When I’m not busy cooing over cuddly baby dolls and swooning over surreal pieces of doll art, I have another career as an editor in true crime. It’s an interesting mixture: the bad and the beautiful. I get to revel in how joyful and spiritual a well-conceived doll can be, and then shudder at how people do the most unthinkable things to other people. It gives my life a very unique perspective.
Imagine my surprise, then, the other day when one of my true crime associates mentioned that she had seen my work in the collectibles field. We got to talking about teddy bears, dolls, snow globes and all manner of knickknacks, when she “confessed” to me that she has a “Joan Jett Barbie” doll. My publishing colleague is steeped in the world of loud music and chaotic concerts. Her boyfriend is a music critic, so she spends many a night in the New York entertainment scene. The Joan Jett doll is a salute to her teenage years in the 1980s and her continued pursuit of the perfect riff.
That got me to thinking about some of the dolls that I have, which reflect a part of me, either current or past. Since it’s always easier to recollect than to predict, I thought about the dolls that I owned which said something about who I once was (and still am, to some degree).
Immediately, I thought about my “Cary Grant” doll from World Doll Co. and my one-of-a-kind (OOAK) doll of “Whoopi Goldberg as the Cheshire Cat,” a gift from the artist Liz Shaw. Those two dolls sum up my journey in the world of dolls, symbolizing where I’ve been and where I might be heading.
The Cary doll is the first doll I purchased as an adult for myself. It was during a trip to visit my sister at a cottage she had rented for the summer, about 18 years ago. I had always been fascinated by dolls, and had mistakenly thought that they had to be put aside when one swapped a briefcase for a schoolbag. I had begun a subscription to DOLLS magazine that year (never imagining I would one day work for it), and I went into the Victorian-looking doll shop on a lark and as a way to get out of the beating sun. As I opened the door to the store, I remember that a bell rang overhead. That was literally my “aha” moment. A bell rang and I looked around, and the world of dolls beckoned me once more.
DOLLS magazine had been introducing me to photos of the work of talented doll artists, but seeing an entire shop filled with them was a real eye-opener. I was hooked. I bought three dolls that day, and the first one I picked up and knew I had to buy was “Cary Grant as Walter Burns from His Girl Friday.” In that flick, he played a hard-bitten, hard-livin’ newspaperman. It’s a gem of a comedic performance, and the World Doll people really captured his looks, his mannerism and his wardrobe. It was a portrait doll that really did justice to its subject.
Fast-forward three years later, and I am working at DOLLS as a managing editor, and while I’m there, I am meeting the most talented and visionary doll artists in the world. The World Doll Co. has now expanded for me into the heady world of limited-edition artist dolls and the even more rare OOAKs.

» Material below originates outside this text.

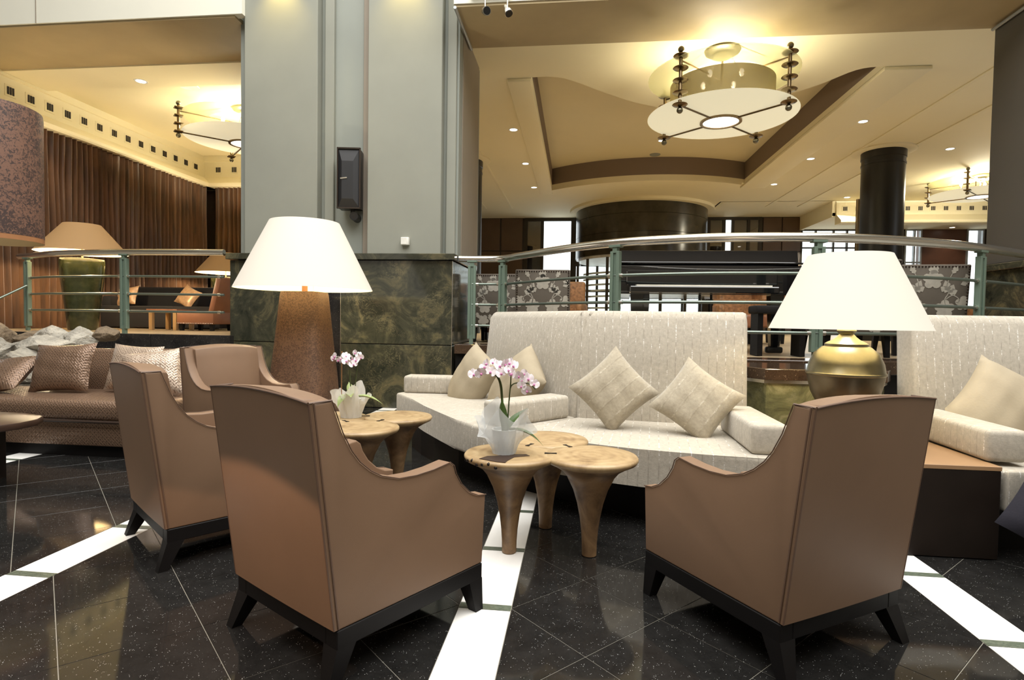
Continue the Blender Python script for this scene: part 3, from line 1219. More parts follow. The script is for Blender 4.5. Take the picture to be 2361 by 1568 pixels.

The very versatile Liz Shaw became a good friend of mine, and she gave me an exotic doll that she created as a hybrid of comedienne Whoopi Goldberg and the enigmatic, grinning Cheshire Cat. Liz said that when she made it, she feared the rendering would never find a “good home,” would never snuggle up to a person who would identify with it or “get it.” When she met me, she said she had encountered Whoopi’s mama. And she had.
The Whoopi/Cat is a quirky creation, to be sure. It is half doll/half stuffed animal. And interestingly, it was a harbinger of my own career: part-time doll writer and part-time teddy bear reporter. (I like to say a “cub reporter,” in the parlance of fast-talking Walter Burns!)
These two dolls represent how I came to be immersed in the doll industry, and they continue to remind me of the fascinating people and opportunities this collectibles world has afforded me.
To this day I cover dolls, and I know how lucky I am to be a part of this hopeful and optimistic world. In a “real” world that can be grimy and gritty, I’m glad that I have these doll totems that serve as symbols, which mean more than even their makers might have imagined.
How about you? Do you have a Cary Grant or a Joan Jett or some personal tactile touchstone in your collection? If so, I’d love to know what doll it is, and why? Dolls are a porcelain passport or a vinyl visa to parts of ourselves that we may have forgotten or are set to discover.
Photo Caption
Dolls have an ability to transport us to parts of our lives and connect us to the memories that swirl about those recollections. For me and my work colleague, Joan Jett (top), Cary Grant (middle) and Whoopi Goldberg (bottom right) dolls hold a key to our past, present and perhaps future, too.